##### DATA BLOCK #####
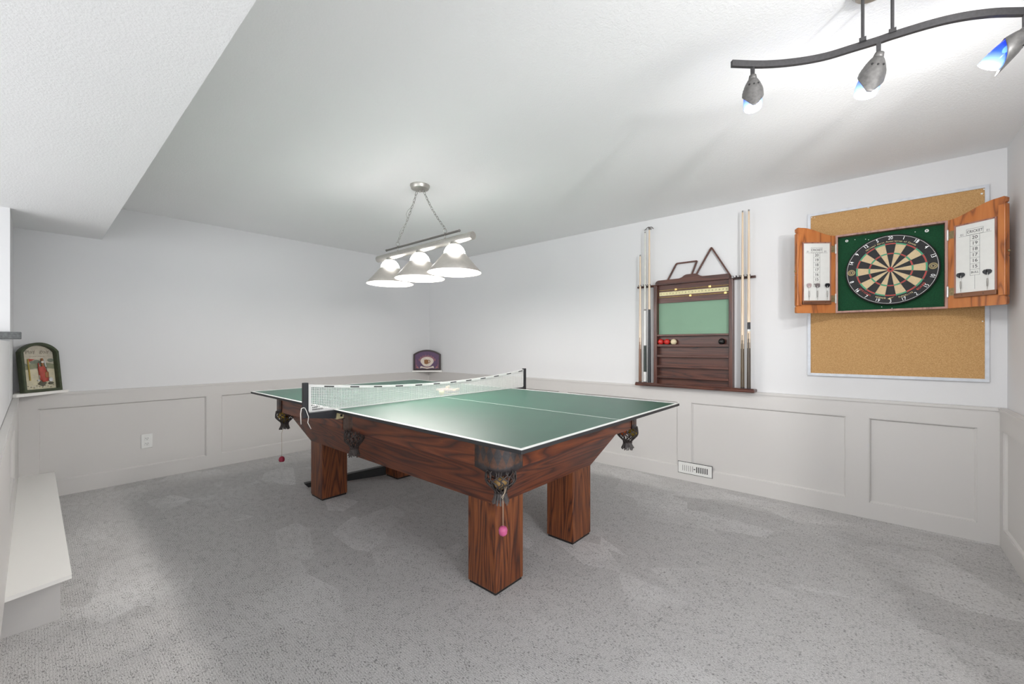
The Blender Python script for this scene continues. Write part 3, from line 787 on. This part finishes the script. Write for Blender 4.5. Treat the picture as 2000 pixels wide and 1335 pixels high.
for tp, en in zip(tips, (20, 21, 21)):
    light('track_spot_light', 'SPOT', tp, en, (1, .99, .98), .03, (0, R(-98), 0), spot_size=R(150), spot_blend=1.0)

# ---------------------------------------------------------------- right wall: cork board
def wall_thing(name, label, cat, y, z, x=XR, group=None, ang=pi):
    o = thing(name, label, cat, group=group); o.matrix_basis = facing(x, y, z, ang); return o
def lb(b, x0, x1, y0, y1, z0, z1, mi=0, bev=0): return box(b, x0, x1, y0, y1, z0, z1, mi, bev)
cb = wall_thing('cork_board', 'large cork pinboard in a pale metal frame behind the dart cabinet', 'pinboard', -.0945, .948)
b = B(); lb(b, -.436, .436, .003, 1.169, 0, .010)
for x, y, w in ((-.42, 1.145, .006), (-.11, 1.150, .010), (-.08, 1.158, .005), (.405, 1.12, .008), (.415, 1.145, .006), (.41, .36, .005), (-.40, 1.14, .004)):
    quad(b, [(x, y, .0104), (x+w, y-.003, .0104), (x+w*1.3, y+w*.8, .0104), (x+.001, y+w, .0104)], 1)
obj('cork_panel', b, [M_cork, M_white], cb)
b = B(); o_ = [(-.4395, 0), (.4395, 0), (.4395, 1.172), (-.4395, 1.172)]; i_ = [(-.4215, .018), (.4215, .018), (.4215, 1.154), (-.4215, 1.154)]
ringprism(b, o_, i_, 0, .017); obj('frame', b, M_alu, cb)

# dart cabinet
XC = 3.697; CY, CZ = -.0875, 1.388
dc = wall_thing('dart_cabinet', 'open pine dart cabinet with two doors, hung over the cork board', 'dart cabinet', CY, CZ, XC)
HW, HH, DD = .2665, .530, .098
b = B(); ringprism(b, [(-HW, 0), (HW, 0), (HW, HH), (-HW, HH)], [(-HW+.012, .012), (HW-.012, .012), (HW-.012, HH-.012), (-HW+.012, HH-.012)], 0, DD); obj('cabinet_box', b, M_pinkwood, dc)
b = B(); lb(b, -HW+.0125, HW-.0125, .0125, HH-.0125, .002, .052)
for x, y, r in ((-.208, .492, .0085), (.180, .492, .0095)): lathe(b, [(r*.35, .0535), (r*.4, .0545), (r, .0545), (r, .052)], 16, (x, y, 0), 1)
for x, y in ((-.165, .494), (.128, .494), (-.11, .488), (-.03, .030), (.02, .018), (-.095, .482)): lathe(b, [(0, .0532), (.0025, .0532), (.0025, .052)], 8, (x, y, 0), 1)
obj('felt_backing', b, [M_felt, M_white], dc)
M_railwood = wood('dart_rail_wood', 0, (.26, .11, .05), (.19, .075, .035), (.08, .03, .015), 6, 12, 1., .4)
def door(sg, lab):
    a = R(38); w = .258
    outl = [(0, 0), (w-.006, 0), (w, .006), (w, .040), (w-.006, .046), (w, .054), (w, .26), (w-.004, .264), (w, .268), (w, .545), (w-.008, .552), (w-.001, .560), (w, .578), (w-.010, .588), (w-.035, .586)]
    outl += [(w-.035-(w-.035)*k/14, .586-.058*(.5-.5*cos(pi*k/14))) for k in range(1, 14)] + [(0, .528)]
    outl = [(sg*x, y) for x, y in outl]
    if sg < 0: outl = outl[::-1]
    b = B(); prism(b, outl, .020, 0, Matrix.Translation((0, 0, -.020)))
    d = tag(obj('door', b, M_pine[1], dc), lab)
    d.location = (sg*(HW+.001), 0, DD+.001); d.rotation_euler = (0, -sg*a, 0)
    def X(x0, x1): return (x0, x1) if sg > 0 else (-x1, -x0)
    b = B(); x0, x1 = X(.040, .213); lb(b, x0, x1, .085, .477, .0005, .004)
    cx = sg*.1265; z = .0043; lw = .0011
    def hl(xa, xb, y): quad(b, [(xa, y-lw/2, z), (xb, y-lw/2, z), (xb, y+lw/2, z), (xa, y+lw/2, z)], 1)
    def vl(x, ya, yb): quad(b, [(x-lw/2, ya, z), (x+lw/2, ya, z), (x+lw/2, yb, z), (x-lw/2, yb, z)], 1)
    TM = lambda x, y: Matrix.Translation((x, y, z))
    hl(cx-.037, cx+.037, .448); hl(cx-.037, cx+.037, .414); vl(cx-.037, .414, .448); vl(cx+.037, .414, .448); hl(cx-.072, cx+.072, .412)
    text(b, 'CRICKET', .022, TM(cx, .431), 1, sx=.80, bold=.01); text(b, '01', .016, TM(cx-.058, .421), 1); text(b, '01', .016, TM(cx+.058, .421), 1)
    for k, s_ in enumerate(('20', '19', '18', '17', '16', '15', 'BULL')):
        y0 = .412-.0332*k; hl(cx-.0215, cx+.0215, y0-.0332); text(b, s_, .026 if k < 6 else .017, TM(cx, y0-.0166), 1, sx=1.0 if k < 6 else .9, bold=.008)
    vl(cx-.0215, .412-.0332*7, .412); vl(cx+.0215, .412-.0332*7, .412); vl(cx, .100, .18)
    obj('score_panel', b, [M_wboard, M_ink], d)
    b = B(); xo0, xo1 = X(.033, .221); ringprism(b, [(xo0, .078), (xo1, .078), (xo1, .485), (xo0, .485)], [(x0, .085), (x1, .085), (x1, .477), (x0, .477)], 0, .007); obj('moulding', b, M_pinkwood, d)
    b = B(); xt0, xt1 = X(.036, .224); lb(b, xt0, xt1, .058, .084, 0, .016, bev=.002)
    for xx in (.075, .17): lathe(b, [(0, .0168), (.0022, .0168), (.0022, .016)], 8, (sg*xx, .071, 0), 1)
    obj('dart_rail', b, [M_railwood, M_slot], d)
    b = B(); xs0, xs1 = X(.227, w-.001); lb(b, xs0, xs1, .050, .545, 0, .009, bev=.003); obj('outer_stile', b, M_pine[1], d)
    for y in (.075, .415):
        b = B(); xh0, xh1 = X(.001, .030); lb(b, xh0, xh1, y, y+.045, 0, .0025); tube(b, [(0, y-.004, .004), (0, y+.050, .004)], .0045, 8, 1); sphere(b, (0, y-.006, .004), .005, 1, 10); sphere(b, (0, y+.052, .004), .005, 1, 10)
        obj('hinge', b, [M_hinge, M_wire], d, auto=True)
    b = B(); sphere(b, (sg*(w+.004), .29, -.010), .006, seg=12); obj('catch', b, M_hinge, d, smooth=True)
    return d, sg, a
D1 = door(-1, 'left pine door with chalk score panel'); D2 = door(1, 'right pine door with chalk score panel')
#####
EXERCISE BRIEF
Repeat only the lines between the start of the data and the line with "0), spot_size=R(150), spot_blend=1.0)", including those two lines, and skip the pictures.

RESPONSE TO THIS TASK
The Blender Python script for this scene continues. Write part 3, from line 787 on. This part finishes the script. Write for Blender 4.5. Treat the picture as 2000 pixels wide and 1335 pixels high.
for tp, en in zip(tips, (20, 21, 21)):
    light('track_spot_light', 'SPOT', tp, en, (1, .99, .98), .03, (0, R(-98), 0), spot_size=R(150), spot_blend=1.0)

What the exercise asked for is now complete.